Resta il tema della guerra, anzi del «no alla guerra», come elemento di rottura. Depauperato certo dei presagi sulle ricadute in casa nostra, che alla fine si sono rivelati molto meno oscuri del previso, con quel bouquet di maledizioni fatte in casa fermatesi sull’uscio di stanze che non hanno dovuto abbassare più di tanto il riscaldamento o l’aria condizionata; ma «arricchito», si fa per dire, di una compagnia di giro «pacifista» che comunque non porta acqua al mulino elettorale dei Cinque Stelle, come ha dimostrato tra l’altro il bottino assai scarno delle ultime elezioni amministrative.
Doveva iniziare in un altro modo, nella testa di Giuseppe Conte, questo 2023. E dire che le condizioni per lo scacco matto al Pd, nello schemino tratteggiato a penna dall’ex presidente del Consiglio nel momento in cui premeva (con Salvini e Berlusconi) il tasto off sull’esperienza di Mario Draghi a Palazzo Chigi, sembravano esserci tutte. Negare qualsiasi alleanza, fare opposizione dura e pura, sperare nel Pd più spostato al centro e quindi pregustare il jackpot del sorpasso definitivo sul Nazareno prima nei sondaggi e poi alle Europee del 2024. Quindi dopo, solo dopo, costringere il Pd a una resa senza condizioni in vista delle Politiche, con un remake tutto italiano del film francese sull’ascesa della sinistra di Mélenchon e il tracollo dei socialisti.

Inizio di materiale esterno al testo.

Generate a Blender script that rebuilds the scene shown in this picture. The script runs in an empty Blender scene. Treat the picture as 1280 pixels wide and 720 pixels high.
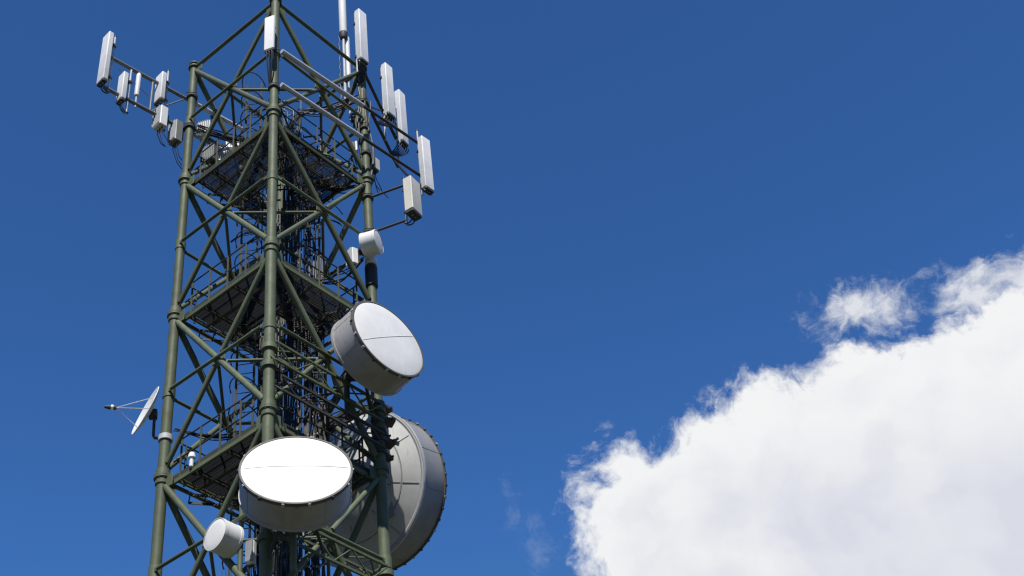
import bpy, math, random
from mathutils import Vector, Matrix

S = bpy.context.scene
COL = S.collection
PI = math.pi
R = math.radians
rng = random.Random(7)

# ------------------------------------------------------------------ materials
def nt_mat(name):
    m = bpy.data.materials.new(name)
    m.use_nodes = True
    nt = m.node_tree
    return m, nt, nt.nodes['Principled BSDF']

def mottled(name, base, dark, scale=3.0, rough=.5, metal=0.0, streak=True, amount=.5, bump=0.0, spec=.5, rust=0.0, vary=0.0):
    """base colour with worn, dirty patches and vertical run-off streaks (object-space procedural)"""
    m, nt, b = nt_mat(name)
    N, L = nt.nodes, nt.links
    tc = N.new('ShaderNodeTexCoord')
    geo = N.new('ShaderNodeNewGeometry')
    n1 = N.new('ShaderNodeTexNoise'); n1.inputs['Scale'].default_value = scale
    n1.inputs['Detail'].default_value = 8; n1.inputs['Roughness'].default_value = .65
    L.new(geo.outputs['Position'], n1.inputs['Vector'])
    mp = N.new('ShaderNodeMapping'); mp.inputs['Scale'].default_value = (9, 9, .55)
    L.new(geo.outputs['Position'], mp.inputs['Vector'])
    n2 = N.new('ShaderNodeTexNoise'); n2.inputs['Scale'].default_value = 2.2
    n2.inputs['Detail'].default_value = 6
    L.new(mp.outputs['Vector'], n2.inputs['Vector'])
    r1 = N.new('ShaderNodeMapRange'); r1.inputs[1].default_value = .42; r1.inputs[2].default_value = .72
    L.new(n1.outputs['Fac'], r1.inputs[0])
    r2 = N.new('ShaderNodeMapRange'); r2.inputs[1].default_value = .52; r2.inputs[2].default_value = .78
    L.new(n2.outputs['Fac'], r2.inputs[0])
    mx = N.new('ShaderNodeMath'); mx.operation = 'MAXIMUM'
    L.new(r1.outputs[0], mx.inputs[0])
    if streak: L.new(r2.outputs[0], mx.inputs[1])
    am = N.new('ShaderNodeMath'); am.operation = 'MULTIPLY'; am.inputs[1].default_value = amount
    L.new(mx.outputs[0], am.inputs[0])
    c = N.new('ShaderNodeMix'); c.data_type = 'RGBA'
    c.inputs[6].default_value = (*base, 1); c.inputs[7].default_value = (*dark, 1)
    L.new(am.outputs[0], c.inputs[0])
    col_out = c.outputs[2]
    if vary:                                   # every member was painted at another time
        oi = N.new('ShaderNodeObjectInfo')
        vr = N.new('ShaderNodeMapRange'); vr.inputs[3].default_value = 1 - vary; vr.inputs[4].default_value = 1 + vary
        L.new(oi.outputs['Random'], vr.inputs[0])
        vm = N.new('ShaderNodeMix'); vm.data_type = 'RGBA'; vm.blend_type = 'MULTIPLY'; vm.inputs[0].default_value = 1
        cc = N.new('ShaderNodeCombineColor')
        for k_ in range(3): L.new(vr.outputs[0], cc.inputs[k_])
        L.new(col_out, vm.inputs[6]); L.new(cc.outputs[0], vm.inputs[7]); col_out = vm.outputs[2]
    if rust:                                   # rust runs and chips
        n3 = N.new('ShaderNodeTexNoise'); n3.inputs['Scale'].default_value = 5.5; n3.inputs['Detail'].default_value = 9; n3.inputs['Roughness'].default_value = .7
        mp3 = N.new('ShaderNodeMapping'); mp3.inputs['Scale'].default_value = (1.6, 1.6, .5); mp3.inputs['Location'].default_value = (3, 7, 1)
        L.new(geo.outputs['Position'], mp3.inputs['Vector']); L.new(mp3.outputs[0], n3.inputs['Vector'])
        r3 = N.new('ShaderNodeMapRange'); r3.inputs[1].default_value = .60; r3.inputs[2].default_value = .70; r3.inputs[4].default_value = rust
        L.new(n3.outputs['Fac'], r3.inputs[0])
        rm = N.new('ShaderNodeMix'); rm.data_type = 'RGBA'; rm.inputs[7].default_value = (.13, .068, .034, 1)
        L.new(r3.outputs[0], rm.inputs[0]); L.new(col_out, rm.inputs[6]); col_out = rm.outputs[2]
    L.new(col_out, b.inputs['Base Color'])
    rr = N.new('ShaderNodeMapRange'); rr.inputs[3].default_value = rough - .08; rr.inputs[4].default_value = min(1, rough + .15)
    L.new(n1.outputs['Fac'], rr.inputs[0]); L.new(rr.outputs[0], b.inputs['Roughness'])
    b.inputs['Metallic'].default_value = metal
    b.inputs['Specular IOR Level'].default_value = spec
    if bump:
        bp = N.new('ShaderNodeBump'); bp.inputs['Strength'].default_value = bump; bp.inputs['Distance'].default_value = .01
        L.new(n1.outputs['Fac'], bp.inputs['Height']); L.new(bp.outputs[0], b.inputs['Normal'])
    return m

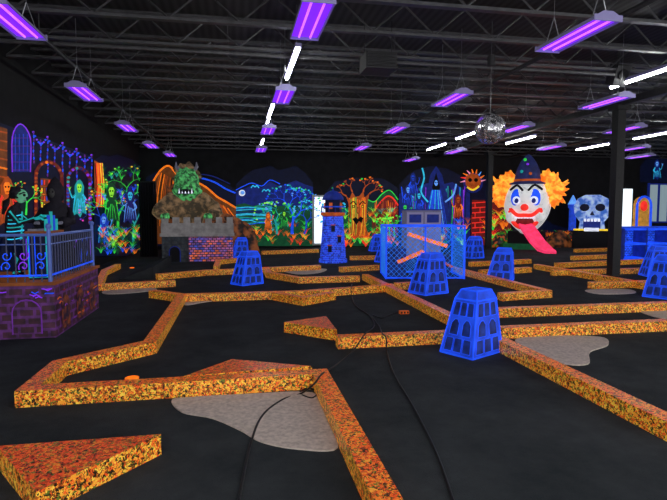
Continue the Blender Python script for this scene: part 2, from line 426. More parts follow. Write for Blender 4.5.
def patch(px,label):
    P=smoothpts([G(u,v,.008) for u,v in px],5,True)
    a=sum((P[i].x*P[(i+1)%len(P)].y-P[(i+1)%len(P)].x*P[i].y) for i in range(len(P)))
    if a<0: P.reverse()
    q=MB(); q.prism(P,.001,.012,M_sand); q.fin('sand_carpet_patch',None,label,'carpet patch','pale carpet inlays')
patch([(172,400),(182,412),(212,418),(240,430),(262,442),(300,449),(338,447),(325,415),(313,393),(250,394),(195,397)],'large curvy pale beige carpet inlay by the border')
patch([(515,340),(545,336),(600,337),(608,345),(590,352),(588,364),(560,363),(535,352)],'curvy pale beige carpet inlay beside the long border')
patch([(640,310),(668,308),(668,318),(652,316)],'small pale beige carpet inlay')
patch([(184,301),(200,299),(219,297),(218,293),(230,298),(205,302),(186,305)],'small pale beige carpet inlay in the corner')
patch([(104,291),(125,289),(150,288),(156,290),(130,293),(106,294)],'thin pale beige carpet inlay')
patch([(282,270),(300,268.5),(326,269),(318,273),(296,274)],'thin pale beige carpet inlay near the tower')
patch([(586,290),(625,289),(635,293),(600,294)],'pale beige carpet inlay')
def cup(u,v,r=.09):
    g=G(u,v); q=MB(); n=20
    q.lathe((g.x,g.y,.0),[(r,.0),(r,.015),(r*.72,.018),(r*.7,.004)],N['orange'],n); q.fin('hole_ring',None,'orange fluorescent ring around the putting hole','golf hole','putting hole rings')
for uv in((132,379),(132,268),(228,296),(563,330)): cup(*uv,r=.065)
def cable(px,r,label):
    pts=[]
    for a in px:
        z=a[2] if len(a)>2 else .012
        pts.append(G(a[0],a[1],z))
    q=MB(); q.tube(smoothpts(pts,8),r,M_wire,6); q.fin('extension_cable',None,label,'cable',smooth=True)
cable([(352,284,.155),(351,289,.15),(352,297),(356,306),(370,316),(374,326),(366,333,.155),(362,338,.155),(352,352),(335,366),(322,374,.155),(314,384,.14),(300,394),(282,400),(262,416),(250,446),(238,505)],.009,'long black extension cable lying over the borders')
cable([(372,317),(379,326),(382,333,.155),(386,338,.155),(387,352),(394,374),(414,408),(436,452),(455,506)],.009,'black cable trailing across the carpet')
cable([(373,315),(382,318),(392,314),(399,312)],.008,'short black cable feeding the plug adapter')
cable([(302,395),(312,398),(318,392),(308,388),(300,392)],.008,'looped end of black cable')
g=G(404,314); t=thing('power_adapter',g,'small orange power splitter on the carpet','power splitter')
q=MB(); q.box((g.x,g.y,.03),(.15,.07,.05),N['rust']); q.fin('body',t)
q=MB()
for dx in(-.05,0,.05): q.box((g.x+dx,g.y-.038,.03),(.025,.01,.03),N['black'])
q.fin('socket',t)
# ---------------- BLUE BLOCKS ----------------
def block():
    t=thing('tapered_block_obstacle',(0,0,0),'deep blue leaning tapered block with bright painted edges','golf obstacle','blue tapered blocks')
    A0,B0_,A1,B1,Hh=.25,.2,.15,.12,.64; LX=.07
    def P(sx,sy,z):
        f=z/Hh; return ((A0+(A1-A0)*f)*sx+LX*f,(B0_+(B1-B0_)*f)*sy,z)
    q=MB(); vs=[]
    for z in(0,Hh*.86,Hh):
        k=1 if z<Hh*.9 else .8
        vs+=[P(-k,-k,z),P(k,-k,z),P(k,k,z),P(-k,k,z)]
    fs=[(3,2,1,0),(8,9,10,11)]
    for k in range(2):
        for i in range(4): j=(i+1)%4; fs.append((k*4+i,k*4+j,(k+1)*4+j,(k+1)*4+i))
    q.add(vs,fs,M_blk); q.fin('block_body',t,origin=(0,0,0))
    q=MB(); h2=Hh*.86
    for sx in(-1,1):
        for sy in(-1,1): q.tube([P(sx,sy,0.01),P(sx,sy,h2),P(sx*.8,sy*.8,Hh)],.008,N['blue'],5)
    for z,k in((h2,1),(Hh,.8),(.01,1)):
        q.tube([P(-k,-k,z),P(k,-k,z),P(k,k,z),P(-k,k,z),P(-k,-k,z)],.007,N['blue'],5)
    q.fin('painted_edge',t,'bright blue painted edges',origin=(0,0,0))
    for ax in(0,1):
        for s in(-1,1):
            q=MB(); f=(lambda a,z:P(a,s*1.012,z)) if ax==0 else (lambda a,z:P(s*1.012,a,z))
            for (z0,z1,n) in((.04,.17,3),(.20,.36,2),(.39,.52,3)):
                wd=1.72/n
                for c in range(n):
                    a0=-.86+c*wd+.05; a1=a0+wd-.1; b=.05 if n==3 else .09
                    if n==2:
                        am=(a0+a1)/2; pts=[f(a0+b,z0),f(a0+b,z1-.05),f(am-.1,z1-.008),f(am+.1,z1-.008),f(a1-b,z1-.05),f(a1-b,z0)]
                    else: pts=[f(a0,z0),f(a0,z1),f(a1,z1),f(a1,z0)]
                    q.add(pts,[tuple(range(len(pts)))],M_blkp); q.tube(pts+[pts[0]],.0035,N['blue'],4)
            q.fin('painted_stone',t,'dark blue painted stone outlines',origin=(0,0,0))
    return t
b0=block()
BL=[(471,352,.5,1.13),(500,280,-.6,1.2),(428,293,.4,1.25),(247,284,.6,1.15),(240,257,.2,1.1),(664,297,.4,1.25),(655,276,-.3,1.2),(376,251,0,1.1),(473,258,.3,1.2),(384,262,.5,1.0)]
for i,(u,v,r,s) in enumerate(BL):
    g=G(u,v)
    if i==0: b0.location=g; b0.rotation_euler=(0,0,r); b0.scale=(s,)*3; b0['label']='large deep blue leaning tapered block beside the long border'
    else: dup(b0,g,r,s,'deep blue leaning tapered block with bright painted edges')
# ---------------- TOWER ----------------
g=G(333,262); t=thing('tower_obstacle',g,'blue-violet brick miniature lighthouse with dark cap and orange accents','golf obstacle')
TM=Matrix.Translation(g)
q=MB(TM); q.lathe((0,0,0),[(.47,0),(.47,.1),(.43,.12),(.33,1.55)],tower_blue,16); q.fin('tower_body',t)
q=MB(TM); q.lathe((0,0,1.5),[(.34,0),(.40,.04),(.40,.1),(.36,.12)],N['rust'],16); q.fin('balcony',t,'orange balcony band')
for i in range(12):
    a=2*math.pi*i/12; q=MB(TM); q.cyl((.38*math.cos(a),.38*math.sin(a),1.61),(.38*math.cos(a),.38*math.sin(a),1.78),.012,.012,N['deep'],5); q.fin('baluster',t)
q=MB(TM); q.lathe((0,0,1.78),[(.38,0),(.40,.02),(.38,.04)],N['midblue'],12); q.fin('balcony_rail',t)
q=MB(TM); q.lathe((0,0,1.62),[(.26,0),(.26,.40)],N['night'],8)
for i in range(4):
    a=math.pi/4+math.pi/2*i+.3; q.box((.25*math.cos(a),.25*math.sin(a),1.83),(.1,.1,.2),N['rust'])
q.fin('lantern_room',t,'dark lantern room with orange panes')
q=MB(TM); q.lathe((0,0,2.02),[(.36,0),(.34,.08),(.26,.2),(.13,.28),(.03,.31),(.02,.4)],N['deep'],16); q.fin('roof',t,'dark domed cap',smooth=True)
for a,z in((-1.75,1.1),(-2.0,.45),(-1.2,.75)):
    rr=.43-(z/1.5)*.1
    q=MB(TM@Matrix.Rotation(a,4,'Z')); q.box((rr,0,z),(.05,.12,.2),N['night']); q.box((rr+.02,0,z+.12),(.04,.15,.03),N['rust']); q.fin('window',t)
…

A conti fatti, la storia sta dicendo altro. Dal «fortissimo punto di riferimento di tutte le forze progressiste» — come disse di Conte Nicola Zingaretti in una frase rimasta appicciata alle scarpe dell’allora segretario del Pd come il più ostico dei chewing-gum calpestati per sbaglio — sembrano scomparsi il fortissimo, le forze, il progressismo; ed è rimasto, al momento, qualcosa di meno di un punto fermo e di più di un puntino. E ci sono effetti collaterali di questa parabola discendente che rasentano il paradossale, come per esempio nel wrestling a colpi di oratoria contro Matteo Renzi: l’uno dice dell’altro che potrebbe fare la stampella del governo Meloni in caso di crisi del centrodestra, entrambi rimangono indiziati senza ulteriori prove a carico, col Pd della Schlein che incassa quasi da monopolista i dividendi nei sondaggi dell’attività di opposizione.
Certo, come ebbe a riconoscere in privato anche Silvio Berlusconi due anni fa, «Conte sa essere camaleontico, è bravo e non bisogna sottovalutarlo». Aveva abolito la povertà e poi l’ha riscoperta, era stato fatto fuori da Grillo e ha finito per farlo fuori lui, era finito sotto il tacco di Di Maio che poi s’è scisso, sotto quello di Di Battista che non è mai rientrato, sotto quello di Draghi che poi è andato via, sperimentando adesso quanto sia dura la vita di chi ha avversari interni e nemici esterni ma impossibile quella di chi non ha né gli uni né gli altri; ha messo, tolto e rimesso e ritolto la pochette ma la maledizione dell’armocromista della politica ha finito per metterlo all’angolo, almeno per adesso. «Diciamo che ci rimane il tema della guerra», certo. Il resto, prima che trovarlo, bisogna cercarlo. Ed è molto facile solo a dirsi, per ora.